Like many of us, he had been struggling to find spiritual renewal in sacrament meeting amidst all of the distractions that can come in ward meetings. As a missionary, he had lots of concerns about how to overcome those distractions that were out of his control, and truly feel the peace that should come from taking the sacrament. In his personal studies he came to a powerful conclusion:

 “In the 27th chapter of Matthew, we read of two Jewish prisoners. The first, Barabbas, was guilty of sedition and murder, clear and severe offenses to the Jewish law. Under that same law, Barrabas' fate was set; he was to be put to death. The second prisoner, Jesus, had been accused of high treason, but after examination by both Herod Antipas and Pontius Pilate, had been found innocent of such a charge.

During the Feast of the Passover, it was customary for the governor, Pilate, to release one prisoner according to his wish. After comparing the two candidates, the answer was simple; Jesus Christ was undoubtedly innocent and therefore should be released. Beginning in verse 20, however, it says, “But the chief priests and elders persuaded the multitude that they should ask Barabbas, and destroy Jesus. Pilate, they all said unto him, let him be crucified. And the governor said “why, what evil hath he done? But they cried out the more saying, let him be crucified. Then released he Barrabas unto them and when he had scourged Jesus, he delivered him to be crucified. Against all justice and logic, the guilty prisoner was set free and the innocent son of God was sent to die.
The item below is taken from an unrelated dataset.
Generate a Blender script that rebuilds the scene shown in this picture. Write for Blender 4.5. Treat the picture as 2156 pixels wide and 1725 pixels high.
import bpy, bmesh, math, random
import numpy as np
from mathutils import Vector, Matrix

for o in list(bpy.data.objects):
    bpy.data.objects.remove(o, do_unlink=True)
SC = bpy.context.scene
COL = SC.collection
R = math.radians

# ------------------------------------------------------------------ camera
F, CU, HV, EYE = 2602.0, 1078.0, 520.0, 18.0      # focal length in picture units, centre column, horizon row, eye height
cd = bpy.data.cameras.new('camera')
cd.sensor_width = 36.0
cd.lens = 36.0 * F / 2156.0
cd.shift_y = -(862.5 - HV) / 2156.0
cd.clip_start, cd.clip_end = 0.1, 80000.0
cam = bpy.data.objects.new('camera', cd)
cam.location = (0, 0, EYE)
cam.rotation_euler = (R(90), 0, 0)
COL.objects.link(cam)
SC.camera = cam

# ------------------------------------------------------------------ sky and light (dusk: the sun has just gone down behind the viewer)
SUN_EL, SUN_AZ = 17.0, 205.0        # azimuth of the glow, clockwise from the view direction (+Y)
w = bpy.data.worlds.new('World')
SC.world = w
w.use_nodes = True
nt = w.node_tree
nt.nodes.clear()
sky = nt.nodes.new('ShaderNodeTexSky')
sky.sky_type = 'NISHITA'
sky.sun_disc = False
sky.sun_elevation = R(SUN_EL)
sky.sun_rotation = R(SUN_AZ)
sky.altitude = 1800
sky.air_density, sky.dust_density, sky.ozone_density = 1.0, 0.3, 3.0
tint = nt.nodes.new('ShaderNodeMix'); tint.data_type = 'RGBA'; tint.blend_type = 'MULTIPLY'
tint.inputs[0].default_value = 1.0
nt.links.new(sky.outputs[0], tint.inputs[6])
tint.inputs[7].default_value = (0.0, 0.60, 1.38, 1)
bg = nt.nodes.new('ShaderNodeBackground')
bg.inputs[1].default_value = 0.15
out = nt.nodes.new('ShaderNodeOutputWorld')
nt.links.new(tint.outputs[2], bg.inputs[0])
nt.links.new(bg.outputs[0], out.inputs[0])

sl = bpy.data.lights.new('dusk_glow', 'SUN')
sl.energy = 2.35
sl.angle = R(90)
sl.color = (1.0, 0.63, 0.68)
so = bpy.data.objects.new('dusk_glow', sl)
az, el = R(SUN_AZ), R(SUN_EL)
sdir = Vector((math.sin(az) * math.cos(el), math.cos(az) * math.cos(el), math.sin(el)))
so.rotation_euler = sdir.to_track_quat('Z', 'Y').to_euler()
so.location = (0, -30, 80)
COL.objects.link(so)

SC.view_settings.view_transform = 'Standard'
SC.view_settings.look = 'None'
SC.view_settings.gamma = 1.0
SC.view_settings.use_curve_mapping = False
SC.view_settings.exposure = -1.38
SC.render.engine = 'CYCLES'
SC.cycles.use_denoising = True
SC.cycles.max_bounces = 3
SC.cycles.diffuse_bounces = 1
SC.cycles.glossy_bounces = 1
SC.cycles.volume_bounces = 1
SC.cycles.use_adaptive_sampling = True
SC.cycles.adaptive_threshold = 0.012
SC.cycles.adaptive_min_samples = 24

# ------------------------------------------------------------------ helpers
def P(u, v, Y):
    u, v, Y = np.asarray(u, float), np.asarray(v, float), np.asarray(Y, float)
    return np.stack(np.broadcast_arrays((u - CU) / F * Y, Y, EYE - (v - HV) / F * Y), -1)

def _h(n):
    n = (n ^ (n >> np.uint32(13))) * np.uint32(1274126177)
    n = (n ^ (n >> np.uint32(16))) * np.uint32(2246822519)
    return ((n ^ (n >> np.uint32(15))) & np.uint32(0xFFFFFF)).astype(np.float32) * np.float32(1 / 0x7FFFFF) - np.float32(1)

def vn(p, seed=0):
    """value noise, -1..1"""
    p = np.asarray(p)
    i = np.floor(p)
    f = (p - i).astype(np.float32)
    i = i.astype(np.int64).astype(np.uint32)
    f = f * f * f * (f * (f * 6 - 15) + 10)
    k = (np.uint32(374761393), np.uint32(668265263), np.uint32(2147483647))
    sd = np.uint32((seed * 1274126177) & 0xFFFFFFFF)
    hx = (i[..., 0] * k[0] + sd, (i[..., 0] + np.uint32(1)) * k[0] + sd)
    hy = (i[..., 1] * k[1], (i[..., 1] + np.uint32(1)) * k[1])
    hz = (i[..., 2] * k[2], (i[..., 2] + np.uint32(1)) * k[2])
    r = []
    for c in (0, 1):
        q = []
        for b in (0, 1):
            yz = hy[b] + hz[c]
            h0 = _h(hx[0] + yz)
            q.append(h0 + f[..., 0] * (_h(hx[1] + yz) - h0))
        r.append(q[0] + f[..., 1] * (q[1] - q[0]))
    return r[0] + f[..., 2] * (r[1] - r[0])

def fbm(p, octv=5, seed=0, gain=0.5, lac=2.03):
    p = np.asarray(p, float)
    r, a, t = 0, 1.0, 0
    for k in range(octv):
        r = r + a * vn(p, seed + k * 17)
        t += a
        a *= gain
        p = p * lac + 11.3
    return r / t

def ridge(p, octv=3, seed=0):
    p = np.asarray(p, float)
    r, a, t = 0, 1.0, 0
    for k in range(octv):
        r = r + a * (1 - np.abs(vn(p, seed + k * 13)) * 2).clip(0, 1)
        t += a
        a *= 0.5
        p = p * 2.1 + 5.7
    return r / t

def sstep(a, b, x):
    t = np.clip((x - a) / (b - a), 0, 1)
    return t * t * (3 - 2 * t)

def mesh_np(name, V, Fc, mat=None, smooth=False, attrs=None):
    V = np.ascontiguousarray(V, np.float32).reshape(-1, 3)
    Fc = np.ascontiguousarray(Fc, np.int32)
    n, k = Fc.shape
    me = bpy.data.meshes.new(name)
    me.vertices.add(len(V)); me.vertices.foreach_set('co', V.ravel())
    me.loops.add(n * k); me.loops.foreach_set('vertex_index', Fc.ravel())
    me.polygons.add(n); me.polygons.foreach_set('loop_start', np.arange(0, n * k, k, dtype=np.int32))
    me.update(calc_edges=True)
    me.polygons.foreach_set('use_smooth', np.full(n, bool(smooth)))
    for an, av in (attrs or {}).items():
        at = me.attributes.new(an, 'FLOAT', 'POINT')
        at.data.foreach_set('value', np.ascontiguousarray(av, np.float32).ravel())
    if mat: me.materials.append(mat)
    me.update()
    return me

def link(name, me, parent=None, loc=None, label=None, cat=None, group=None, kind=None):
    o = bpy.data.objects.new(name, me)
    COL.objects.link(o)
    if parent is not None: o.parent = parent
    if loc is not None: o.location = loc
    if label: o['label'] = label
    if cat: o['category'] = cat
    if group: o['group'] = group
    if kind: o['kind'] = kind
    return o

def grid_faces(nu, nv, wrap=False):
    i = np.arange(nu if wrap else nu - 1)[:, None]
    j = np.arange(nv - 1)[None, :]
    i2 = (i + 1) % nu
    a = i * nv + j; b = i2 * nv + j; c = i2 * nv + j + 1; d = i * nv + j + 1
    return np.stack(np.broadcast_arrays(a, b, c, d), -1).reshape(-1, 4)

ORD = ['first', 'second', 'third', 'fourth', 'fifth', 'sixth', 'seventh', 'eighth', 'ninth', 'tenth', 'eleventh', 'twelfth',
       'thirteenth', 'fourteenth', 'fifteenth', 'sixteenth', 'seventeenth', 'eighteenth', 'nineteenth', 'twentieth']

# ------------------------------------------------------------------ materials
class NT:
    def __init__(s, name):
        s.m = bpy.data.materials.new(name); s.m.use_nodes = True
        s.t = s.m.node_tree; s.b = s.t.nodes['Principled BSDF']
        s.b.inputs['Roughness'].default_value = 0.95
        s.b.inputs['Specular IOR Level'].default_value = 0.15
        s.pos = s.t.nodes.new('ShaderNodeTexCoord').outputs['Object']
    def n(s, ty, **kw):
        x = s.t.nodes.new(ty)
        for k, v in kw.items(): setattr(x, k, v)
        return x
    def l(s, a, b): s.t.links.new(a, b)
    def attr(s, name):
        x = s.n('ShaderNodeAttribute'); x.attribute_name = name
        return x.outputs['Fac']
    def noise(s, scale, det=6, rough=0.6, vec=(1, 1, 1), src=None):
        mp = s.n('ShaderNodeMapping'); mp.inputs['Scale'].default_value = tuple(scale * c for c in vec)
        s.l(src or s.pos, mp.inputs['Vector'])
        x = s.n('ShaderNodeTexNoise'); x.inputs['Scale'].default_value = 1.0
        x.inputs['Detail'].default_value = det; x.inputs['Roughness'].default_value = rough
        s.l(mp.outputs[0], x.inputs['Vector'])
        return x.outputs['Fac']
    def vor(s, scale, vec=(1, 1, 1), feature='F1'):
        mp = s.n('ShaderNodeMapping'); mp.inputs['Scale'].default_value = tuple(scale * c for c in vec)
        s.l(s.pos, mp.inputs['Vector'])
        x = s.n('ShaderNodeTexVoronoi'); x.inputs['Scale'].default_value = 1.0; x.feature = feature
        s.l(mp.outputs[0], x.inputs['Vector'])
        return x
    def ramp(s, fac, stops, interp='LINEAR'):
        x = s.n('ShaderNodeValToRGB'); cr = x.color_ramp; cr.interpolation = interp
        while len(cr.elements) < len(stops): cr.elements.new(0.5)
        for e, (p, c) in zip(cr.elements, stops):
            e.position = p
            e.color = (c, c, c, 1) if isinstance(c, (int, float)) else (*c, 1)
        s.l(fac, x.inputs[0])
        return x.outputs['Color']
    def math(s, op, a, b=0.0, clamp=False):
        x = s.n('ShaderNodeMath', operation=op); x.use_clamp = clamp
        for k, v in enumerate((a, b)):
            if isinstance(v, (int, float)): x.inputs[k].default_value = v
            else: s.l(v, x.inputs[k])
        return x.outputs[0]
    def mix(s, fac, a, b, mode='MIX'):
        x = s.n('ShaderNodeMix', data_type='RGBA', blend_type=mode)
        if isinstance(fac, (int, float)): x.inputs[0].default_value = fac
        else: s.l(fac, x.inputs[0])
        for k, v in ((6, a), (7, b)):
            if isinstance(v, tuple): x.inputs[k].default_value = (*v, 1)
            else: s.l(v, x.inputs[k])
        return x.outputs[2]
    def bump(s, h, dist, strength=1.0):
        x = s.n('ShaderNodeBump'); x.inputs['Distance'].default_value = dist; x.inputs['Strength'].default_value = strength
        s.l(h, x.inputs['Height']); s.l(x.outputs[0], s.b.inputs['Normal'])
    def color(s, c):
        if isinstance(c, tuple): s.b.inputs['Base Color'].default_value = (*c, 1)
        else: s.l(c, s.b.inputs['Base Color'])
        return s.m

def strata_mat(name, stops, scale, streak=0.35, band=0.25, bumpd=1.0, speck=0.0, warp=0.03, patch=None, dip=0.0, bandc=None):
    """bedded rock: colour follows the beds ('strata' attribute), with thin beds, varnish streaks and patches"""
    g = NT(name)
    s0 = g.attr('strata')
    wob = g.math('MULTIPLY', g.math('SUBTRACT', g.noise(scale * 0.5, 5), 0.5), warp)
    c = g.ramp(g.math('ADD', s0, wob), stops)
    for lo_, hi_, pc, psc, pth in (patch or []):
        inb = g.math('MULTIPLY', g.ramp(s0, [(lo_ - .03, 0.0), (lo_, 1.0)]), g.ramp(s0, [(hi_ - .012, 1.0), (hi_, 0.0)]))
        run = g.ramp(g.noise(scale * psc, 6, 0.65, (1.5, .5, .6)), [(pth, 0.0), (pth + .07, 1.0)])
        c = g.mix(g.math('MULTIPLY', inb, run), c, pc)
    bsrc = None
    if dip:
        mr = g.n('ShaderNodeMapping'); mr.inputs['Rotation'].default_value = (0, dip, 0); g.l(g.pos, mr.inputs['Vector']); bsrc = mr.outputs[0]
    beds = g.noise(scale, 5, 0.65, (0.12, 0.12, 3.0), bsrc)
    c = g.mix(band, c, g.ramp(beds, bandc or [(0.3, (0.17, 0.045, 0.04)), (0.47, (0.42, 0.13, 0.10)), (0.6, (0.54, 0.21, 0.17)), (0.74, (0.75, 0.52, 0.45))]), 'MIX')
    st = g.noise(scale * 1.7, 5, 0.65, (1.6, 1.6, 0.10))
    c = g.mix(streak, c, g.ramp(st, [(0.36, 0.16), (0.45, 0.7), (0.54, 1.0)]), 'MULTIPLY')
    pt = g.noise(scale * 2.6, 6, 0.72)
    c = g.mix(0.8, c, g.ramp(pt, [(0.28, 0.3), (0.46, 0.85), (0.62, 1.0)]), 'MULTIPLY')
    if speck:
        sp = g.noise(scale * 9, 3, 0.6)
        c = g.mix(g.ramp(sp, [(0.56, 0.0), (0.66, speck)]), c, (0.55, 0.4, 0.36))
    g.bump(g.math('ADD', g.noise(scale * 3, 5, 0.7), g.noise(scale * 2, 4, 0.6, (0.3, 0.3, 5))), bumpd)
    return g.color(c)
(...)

Amidst the noise of squirmy toddlers, cell phone distractions and perhaps even wandering thoughts, this account is replayed every week of our lives in our sacrament meetings. Each one of us, through the week, fall short of keeping all of the commandments. Each Sunday we are presented at the sacrament altar as the guilty prisoner in need of punishment. But each week, the Savior offers himself, in the form of bread and water and takes our place. We humbly promise to try to do better this next week and then we, like Barrabas, are set free.

He concludes by saying:

When we truly understand and look forward to the sacredness and importance of the sacrament, no matter what the circumstances are around us, we can guarantee ourselves a spiritually renewing experience at church.

May your Easter weekend be renewing and filled with the hope that comes from the Resurrection.

Sunday, March 20, 2016

I Love Jesus.

It's just one week until Easter Sunday 
and as I love to do this time of year, 
I am pouring through my my Jerusalem things- 
my study notes, my pictures, and my journals. 
I am in heaven.
This afternoon as I listened to Elder Holland's beautiful Easter talk None Were With Him, I sobbed openly (as I am known to do lately-I blame pre-menopause).
I love Jesus.
I do.
I would walk the roads of the Old City over and over again if I could, trying to feel and know the love He had for that Holy land and its people.
I would take my journal back down to Gethsemane and sit for a few hours, trying to imagine the agony and  heartbreak of the greatest moment ever in the history of eternity. 
And then I would sob as I felt just a tiny fraction of the love that motivated that kind of pain.
And finally, I would sit beside that beautiful garden tomb.
The one where latter-day prophets have felt was actually THE tomb.
I would just ponder it's emptiness.
And I would probably sob once again.
Because that's what I do when it comes to Jesus.
Last week in the temple, I had such a beautiful moment of clarity as I witnessed the atonement repair and heal a broken family.
That's what it does. 
That's why He did it.
It filled me with such hope and peace.
And that's why I love Him so much.
Jesus saves--He saves me over and over and over.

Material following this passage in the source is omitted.